Naked is ,to give it a slightly pseudo sarky synopsis in thrall to its nihilistic anti-hero , an Oddysey for the nineties ( it was released in 1993)as Johnny (David Thewlis)flees his native Manchester for London to escape the beating surely coming his way after raping a girl in an alleyway. Johnny isn't a very nice person, He's misogynistic (Indeed the whole film has been accused of misogyny , overlooking the fact that the films moral centre is female), cruel , calculating and mendacious .However he is also laceratingly witty , and fiercely intelligent so that despite his objectionable behavoiur his painful self awareness and razor sharp mind win you over.
Once in London Johnny tracks down ex-girlfriend Louise (Lesley Sharp) who is sharing a flat with neurotic Lesley (Karin Cartlidge) .Johnny , quick to spot vulnerability seduces Lesley .The flats landlord Jeremy (Greg Cruttwell) , is the films one character drawn in broad strokes A virulently obnoxious product of Thatcher's policies and world view he is a snorting stalking oil slick of a man , happy to accept sexual favours in lieu of rent and dispensing crass one liners like the repulsive off spring of Alan Bastard and Bernard Manning .

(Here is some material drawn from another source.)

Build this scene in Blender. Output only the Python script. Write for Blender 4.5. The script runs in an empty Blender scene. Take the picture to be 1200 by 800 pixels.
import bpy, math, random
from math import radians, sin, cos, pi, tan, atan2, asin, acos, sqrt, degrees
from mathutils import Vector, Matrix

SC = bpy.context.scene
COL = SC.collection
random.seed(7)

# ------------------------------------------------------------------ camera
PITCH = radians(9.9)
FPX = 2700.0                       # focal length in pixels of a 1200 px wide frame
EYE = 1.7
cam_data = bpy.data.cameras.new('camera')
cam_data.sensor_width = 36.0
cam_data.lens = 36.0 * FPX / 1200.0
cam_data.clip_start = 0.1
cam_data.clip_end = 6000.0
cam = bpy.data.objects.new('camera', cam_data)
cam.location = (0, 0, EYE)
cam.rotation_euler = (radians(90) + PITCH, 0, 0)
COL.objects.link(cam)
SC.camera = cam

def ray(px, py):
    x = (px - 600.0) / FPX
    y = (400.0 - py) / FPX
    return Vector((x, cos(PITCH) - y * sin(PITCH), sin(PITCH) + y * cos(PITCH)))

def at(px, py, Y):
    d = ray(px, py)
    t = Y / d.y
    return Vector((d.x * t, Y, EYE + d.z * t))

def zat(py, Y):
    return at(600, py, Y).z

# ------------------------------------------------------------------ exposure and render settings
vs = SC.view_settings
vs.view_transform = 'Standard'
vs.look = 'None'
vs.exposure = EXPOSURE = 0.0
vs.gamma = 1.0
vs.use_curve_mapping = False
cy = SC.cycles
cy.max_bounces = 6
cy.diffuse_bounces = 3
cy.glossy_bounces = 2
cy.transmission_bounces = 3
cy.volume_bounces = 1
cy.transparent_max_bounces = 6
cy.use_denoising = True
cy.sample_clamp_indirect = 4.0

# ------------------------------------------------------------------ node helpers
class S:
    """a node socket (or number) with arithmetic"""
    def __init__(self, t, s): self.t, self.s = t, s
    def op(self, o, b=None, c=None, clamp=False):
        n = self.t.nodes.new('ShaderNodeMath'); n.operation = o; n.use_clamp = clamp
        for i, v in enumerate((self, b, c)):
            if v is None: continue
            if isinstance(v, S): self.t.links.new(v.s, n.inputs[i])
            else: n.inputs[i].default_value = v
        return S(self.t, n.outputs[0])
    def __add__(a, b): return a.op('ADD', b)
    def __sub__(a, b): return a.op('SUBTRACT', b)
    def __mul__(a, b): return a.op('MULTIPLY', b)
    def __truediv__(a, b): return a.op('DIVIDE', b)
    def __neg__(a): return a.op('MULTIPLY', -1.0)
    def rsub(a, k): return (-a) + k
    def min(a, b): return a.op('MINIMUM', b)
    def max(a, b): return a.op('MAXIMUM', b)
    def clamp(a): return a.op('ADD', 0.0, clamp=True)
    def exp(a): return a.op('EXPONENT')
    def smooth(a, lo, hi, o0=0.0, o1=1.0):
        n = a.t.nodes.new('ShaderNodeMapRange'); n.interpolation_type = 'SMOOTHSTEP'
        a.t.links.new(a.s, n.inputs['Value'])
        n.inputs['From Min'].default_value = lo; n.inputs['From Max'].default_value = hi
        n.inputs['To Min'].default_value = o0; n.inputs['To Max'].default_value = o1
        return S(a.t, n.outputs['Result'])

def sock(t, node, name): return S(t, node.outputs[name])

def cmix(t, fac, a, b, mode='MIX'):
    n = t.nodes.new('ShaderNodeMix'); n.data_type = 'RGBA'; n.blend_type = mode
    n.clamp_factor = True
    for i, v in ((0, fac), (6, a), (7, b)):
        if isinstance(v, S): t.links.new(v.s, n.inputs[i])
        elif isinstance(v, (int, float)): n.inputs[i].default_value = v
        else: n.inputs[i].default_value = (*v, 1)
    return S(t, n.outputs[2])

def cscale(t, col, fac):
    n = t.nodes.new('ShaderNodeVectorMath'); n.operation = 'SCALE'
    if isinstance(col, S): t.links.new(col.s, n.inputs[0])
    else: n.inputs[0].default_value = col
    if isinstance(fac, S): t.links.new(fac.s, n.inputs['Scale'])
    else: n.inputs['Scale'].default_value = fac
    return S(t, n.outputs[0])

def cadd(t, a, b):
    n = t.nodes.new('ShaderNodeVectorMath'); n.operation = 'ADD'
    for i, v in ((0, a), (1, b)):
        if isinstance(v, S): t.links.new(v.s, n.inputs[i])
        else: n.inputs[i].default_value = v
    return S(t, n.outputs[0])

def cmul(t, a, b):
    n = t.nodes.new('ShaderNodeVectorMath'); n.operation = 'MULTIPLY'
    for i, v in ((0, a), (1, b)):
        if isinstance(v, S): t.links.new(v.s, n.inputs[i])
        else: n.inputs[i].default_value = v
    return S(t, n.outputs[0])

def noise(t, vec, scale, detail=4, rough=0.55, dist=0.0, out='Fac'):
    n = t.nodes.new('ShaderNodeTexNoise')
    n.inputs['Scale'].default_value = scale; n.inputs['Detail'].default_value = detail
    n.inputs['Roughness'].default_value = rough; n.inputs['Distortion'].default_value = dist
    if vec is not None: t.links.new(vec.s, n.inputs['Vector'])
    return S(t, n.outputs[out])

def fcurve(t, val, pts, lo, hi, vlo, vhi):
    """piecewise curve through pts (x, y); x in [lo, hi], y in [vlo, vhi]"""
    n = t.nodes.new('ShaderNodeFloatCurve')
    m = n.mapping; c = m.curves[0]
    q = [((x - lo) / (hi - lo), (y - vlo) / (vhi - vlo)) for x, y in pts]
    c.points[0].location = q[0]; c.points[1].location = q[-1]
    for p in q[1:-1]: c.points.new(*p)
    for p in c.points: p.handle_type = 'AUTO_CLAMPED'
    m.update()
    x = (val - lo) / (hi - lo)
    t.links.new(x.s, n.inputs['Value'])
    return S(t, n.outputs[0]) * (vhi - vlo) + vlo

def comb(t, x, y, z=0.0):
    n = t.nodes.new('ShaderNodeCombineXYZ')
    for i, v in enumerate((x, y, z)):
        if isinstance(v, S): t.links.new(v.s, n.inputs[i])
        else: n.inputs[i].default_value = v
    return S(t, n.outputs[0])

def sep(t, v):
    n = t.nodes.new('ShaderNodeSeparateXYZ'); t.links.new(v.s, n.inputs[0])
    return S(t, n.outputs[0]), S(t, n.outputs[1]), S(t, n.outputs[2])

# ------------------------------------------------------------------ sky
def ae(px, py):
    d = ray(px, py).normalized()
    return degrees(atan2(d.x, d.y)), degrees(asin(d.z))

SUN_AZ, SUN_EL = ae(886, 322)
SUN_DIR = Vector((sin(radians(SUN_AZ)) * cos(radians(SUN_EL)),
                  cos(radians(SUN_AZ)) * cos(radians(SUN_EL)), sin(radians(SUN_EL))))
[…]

Johnny wishing to escape the clutches of the over bearing Lesley goes an fascinating tour of the capitols seamy back streets interacting with the characters he randomly bumps into. There is Archie(Ewen Bremner) , a young Scotsman with a violent tick -which Johnny relentlessly mimics ,screaming for his girlfriend Maggie( Susan Vidler). While Archie is clearly disturbed and completely disenfranchised to Johnny he is mere amusement and once bored with him he moves on meeting Brian ( Peter Wright) a night watchman "Guarding Space" and its here , in their exchanges that Johnny's voracious intelligence and veracity really shines as he flattens the trusting and gentle Brian with his apocalyptic logic.
He taunts Brian by seducing a women(Deborah McClaren) Brian has been observing from his workplace, winds up a wired fly poster(Darren Tuntstall) so much that he head butts him, then attempts to win over an attractive waitress in a café(Gina Mckee) before being beaten up by a laughing gang in an alley way . Crawling back to the flat he is given the option of a way out of his current sordid life by the empathic Louise , but not before the return of the flats true owner Sandra(Claire Skinner)back from a holiday in Africa who is so appalled by events that she is rendered almost speechless ,not that it stops her trying as Johnny finishes her sentences for her in vary funny scene.
The film ends on a down beat note as Johnny having shared a tender compassionate moment with Louise , the films one truly sympathetic character -a scene which also hints at deep seated psychological problems for him -he steals her money and slinks off limping . The thought of settling down and leading something approximating a normal life which is what Louise offers are more than he can bear and so he rejects her and chooses the sordid nefarious existence instead.
Naked is a relentless trawl though a dystopian country , and sadly one that has if anything descended further into dystopia and societal meltdown. The film relied heavily on improvisation , though little of what we see on screen was ad-libbed , the improvisation was more of a tool for the actors to know their characters .Thewlis gives an absolutely mesmerizing performance as Johnny , so much so its hard to see him as anyone else , and the other actors are all superb . Naked is truly great British film and an inexplicably overlooked one at that . It's not easy viewing , for sure but there aren't many films that you come way from looking at not just the events portrayed differently but life as a whole. You may reject most of it but think about it you will .

Naked (Mike Leigh, 1993)5
Without question, one of my top five films of the 90's. It is a story without a story in that the main focus of the film is the relationship between lead character Johnny (played by David Thewliss) and the people he meets and not what happens to him over a period of time. The screenplay is one of the most powerful I've ever seen and portrays such a bitter, confused and utterly manic lead character. The best example of this is when he comes in contact for the first time with a security guard working night shift in some high street building he comes across while out roaming one night in London. The spark between the two, be it frictional and provocative, creates one of the most powerful scenes I've ever witnessed. Johnny, forever depressing and pessimistic tries to convince the security guard that the end (of the world) is nigh but the guard thinks otherwise. Sounds like a conversation one might hear in the local pub between two "ordinary" strangers, but that's what makes Mike Leigh such a cinematic legend - getting his players to convey such a banal, everyday yet emotional existence that is in everyone of us.